When she was fast enough, I started taking her outside and, having pulled my bike out of the storage closet where it sat for the last two years, I rode with her on our street. She’d amble along, and I’d ride circles around her. We did a couple of long walks—one block or so—that took an excruciating amount of time, and usually ended up with her getting tired and just wanting to be carried home. But after awhile, either because she just figured it out or because she watched me riding, she started sitting and pushing…and by the time Grandma was here, she was just beginning to get the rudiments of balance. Now, about two weeks later, she’s even further along with the balance, though she’s not cruising yet. But she’s fast, very fast. If she puts her mind to going somewhere, I have to give chase.

Her second recent skill is an adoption of pronouns. I have read that it’s good practice to avoid using pronouns with babies at first, because it can be confusing. I’m an avid ignorer of good practice, so I’ve been talking to EC in plain English since day one. As a consequence, she’s recently picked up on the fact that I call her, interchangeably, “baby”, her actual name, and “you”. She’s used “baby” for awhile, she started using her own name a month or two ago, and in the last couple weeks, she’s started calling herself “you”.

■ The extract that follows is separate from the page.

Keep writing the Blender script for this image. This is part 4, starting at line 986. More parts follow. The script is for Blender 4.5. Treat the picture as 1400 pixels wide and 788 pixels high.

Once I realized what she was doing, interpreting her speech was straightforward. “You go downstairs”, “you read the book”, or “you eat it” are clear. If I’m not paying too much attention, though, I may at first think that she’s giving me commands. Only today did I start trying to correct her, which I’ll start doing more actively now. She just figured out how to put her front bike wheel up on the curb, step herself up, and pull the rest of the bike with her while straddling it, and she’s very proud. She did it again and again, shouting “you did it!” each time. Eventually, I got her to say “I did it!”. I’m pretty sure, though, that she knows now that she can play a game with me by using “you” when she knows she should use “I”.

“You riding the bicycle!” She turned 21 months three days ago.